***** SUPPLIED MATERIAL *****

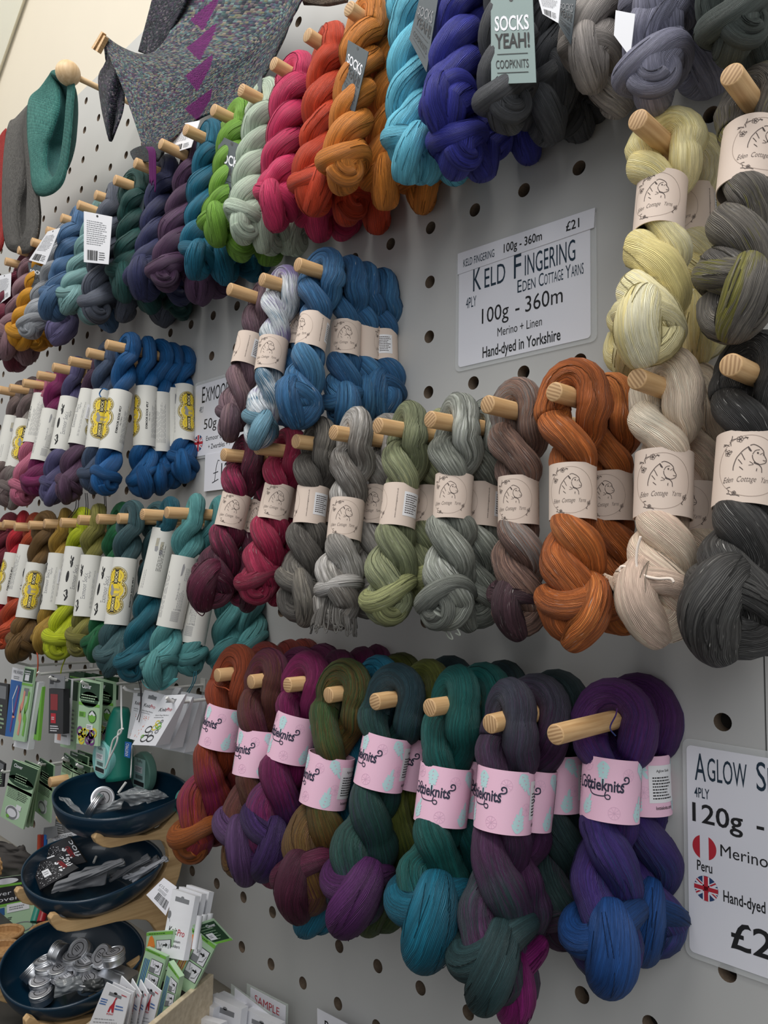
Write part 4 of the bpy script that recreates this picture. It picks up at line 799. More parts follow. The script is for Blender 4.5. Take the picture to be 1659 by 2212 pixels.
wav = lambda u, v: .07*math.sin(9*u+3*v)+.05*math.sin(7*v+2)
V, F, UV, C_ = coons([(224, 74), (245, 92), (268, 106), (300, 118), (328, 116), (350, 98), (372, 62), (390, 10), (402, -60)], [(318, 345), (335, 322), (372, 302), (412, 268), (452, 246), (500, 236), (540, 210), (566, 172)],
    [(224, 74), (236, 120), (262, 180), (284, 240), (304, 300), (318, 345)], [(402, -60), (520, -60), (655, -40), (632, 40), (600, 110), (566, 172)], lambda u, v: -1.95+.9*u*(1-.3*v)+wav(u, v)*u*2*.4, 150, 120)
mi = [1 if any(inpoly(c, Q) for Q in PUR) else 0 for c in C_]
cloth('front_panel', V, F, UV, [M_shawl, M_purple], mi, root, .004)
V, F, UV, _ = coons([(345, -60), (375, -60), (420, -60)], [(300, 112), (330, 120), (350, 100)], [(345, -60), (322, 30), (300, 112)], [(420, -60), (395, 20), (350, 100)], lambda u, v: -1.35+.1*u, 30, 40)
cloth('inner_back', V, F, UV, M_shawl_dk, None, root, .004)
V, F, UV, _ = coons([(226, 96), (238, 118), (252, 140)], [(233, 290), (239, 306), (247, 288)], [(226, 96), (228, 135), (214, 168), (220, 230), (233, 290)], [(252, 140), (260, 160), (268, 195), (264, 240), (247, 288)], lambda u, v: -1.75+.12*math.sin(6*u+4*v), 24, 60)
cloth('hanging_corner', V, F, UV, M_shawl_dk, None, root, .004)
V, F, UV, _ = coons([(282, 330), (300, 318), (325, 312), (350, 316)], [(290, 346), (318, 350), (340, 346), (352, 330)], [(282, 330), (284, 338), (290, 346)], [(350, 316), (352, 322), (352, 330)], lambda u, v: -2.0+.06*math.sin(8*u), 40, 16)
cloth('rolled_edge', V, F, UV, M_shawl, None, root, .006)
mb = MB()
for k in range(7):
    x = 322+k*2.2; pts = [atw(x-6, 318, -2.13), atw(x, 330, -2.16), atw(x+1, 360+k*4, -2.16), atw(x+2-k*.4, 395+rp.uniform(-6, 22), -2.16)]
    mb.tube(spline(pts, 16), .0012, 6)
mb.build('tassel', M_purple, root, smooth=True)
def peg_clip():
    root = empty('clothes_peg', atw(218, 92, -1.98), 'small wooden clothes peg pinching the top left corner of the shawl', 'clothes peg'); o = np.array(root.location)
    for dx in (0, 9):
        mb = MB(); q = [atw(227+dx*.6, 72+dx, -1.98+.02*dx/9), atw(230+dx*.6, 75+dx, -1.98), atw(209+dx, 111+dx*.7, -2.0), atw(205+dx, 108+dx*.7, -2.0)]
        mb.slab(np.array(q)-o, .008); mb.build('jaw', M_peg, root)
    mb = MB(); t = np.linspace(0, 6*PI, 50); c = atw(219, 96, -1.99)-o
    mb.tube([c+np.array([.0035*math.cos(a), .0006*(a-9), .0035*math.sin(a)]) for a in t], .0006, 6); mb.build('spring', mat('spring_steel', (150, 150, 150), .3, 1.0), root)
peg_clip()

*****

• _WHAT THE TASK REQUIRES_
Reproduce the whole listing word for word, setting aside any pictures.

• _RESULT FOR THIS EXERCISE_
Write part 4 of the bpy script that recreates this picture. It picks up at line 799. More parts follow. The script is for Blender 4.5. Take the picture to be 1659 by 2212 pixels.
wav = lambda u, v: .07*math.sin(9*u+3*v)+.05*math.sin(7*v+2)
V, F, UV, C_ = coons([(224, 74), (245, 92), (268, 106), (300, 118), (328, 116), (350, 98), (372, 62), (390, 10), (402, -60)], [(318, 345), (335, 322), (372, 302), (412, 268), (452, 246), (500, 236), (540, 210), (566, 172)],
    [(224, 74), (236, 120), (262, 180), (284, 240), (304, 300), (318, 345)], [(402, -60), (520, -60), (655, -40), (632, 40), (600, 110), (566, 172)], lambda u, v: -1.95+.9*u*(1-.3*v)+wav(u, v)*u*2*.4, 150, 120)
mi = [1 if any(inpoly(c, Q) for Q in PUR) else 0 for c in C_]
cloth('front_panel', V, F, UV, [M_shawl, M_purple], mi, root, .004)
V, F, UV, _ = coons([(345, -60), (375, -60), (420, -60)], [(300, 112), (330, 120), (350, 100)], [(345, -60), (322, 30), (300, 112)], [(420, -60), (395, 20), (350, 100)], lambda u, v: -1.35+.1*u, 30, 40)
cloth('inner_back', V, F, UV, M_shawl_dk, None, root, .004)
V, F, UV, _ = coons([(226, 96), (238, 118), (252, 140)], [(233, 290), (239, 306), (247, 288)], [(226, 96), (228, 135), (214, 168), (220, 230), (233, 290)], [(252, 140), (260, 160), (268, 195), (264, 240), (247, 288)], lambda u, v: -1.75+.12*math.sin(6*u+4*v), 24, 60)
cloth('hanging_corner', V, F, UV, M_shawl_dk, None, root, .004)
V, F, UV, _ = coons([(282, 330), (300, 318), (325, 312), (350, 316)], [(290, 346), (318, 350), (340, 346), (352, 330)], [(282, 330), (284, 338), (290, 346)], [(350, 316), (352, 322), (352, 330)], lambda u, v: -2.0+.06*math.sin(8*u), 40, 16)
cloth('rolled_edge', V, F, UV, M_shawl, None, root, .006)
mb = MB()
for k in range(7):
    x = 322+k*2.2; pts = [atw(x-6, 318, -2.13), atw(x, 330, -2.16), atw(x+1, 360+k*4, -2.16), atw(x+2-k*.4, 395+rp.uniform(-6, 22), -2.16)]
    mb.tube(spline(pts, 16), .0012, 6)
mb.build('tassel', M_purple, root, smooth=True)
def peg_clip():
    root = empty('clothes_peg', atw(218, 92, -1.98), 'small wooden clothes peg pinching the top left corner of the shawl', 'clothes peg'); o = np.array(root.location)
    for dx in (0, 9):
        mb = MB(); q = [atw(227+dx*.6, 72+dx, -1.98+.02*dx/9), atw(230+dx*.6, 75+dx, -1.98), atw(209+dx, 111+dx*.7, -2.0), atw(205+dx, 108+dx*.7, -2.0)]
        mb.slab(np.array(q)-o, .008); mb.build('jaw', M_peg, root)
    mb = MB(); t = np.linspace(0, 6*PI, 50); c = atw(219, 96, -1.99)-o
    mb.tube([c+np.array([.0035*math.cos(a), .0006*(a-9), .0035*math.sin(a)]) for a in t], .0006, 6); mb.build('spring', mat('spring_steel', (150, 150, 150), .3, 1.0), root)
peg_clip()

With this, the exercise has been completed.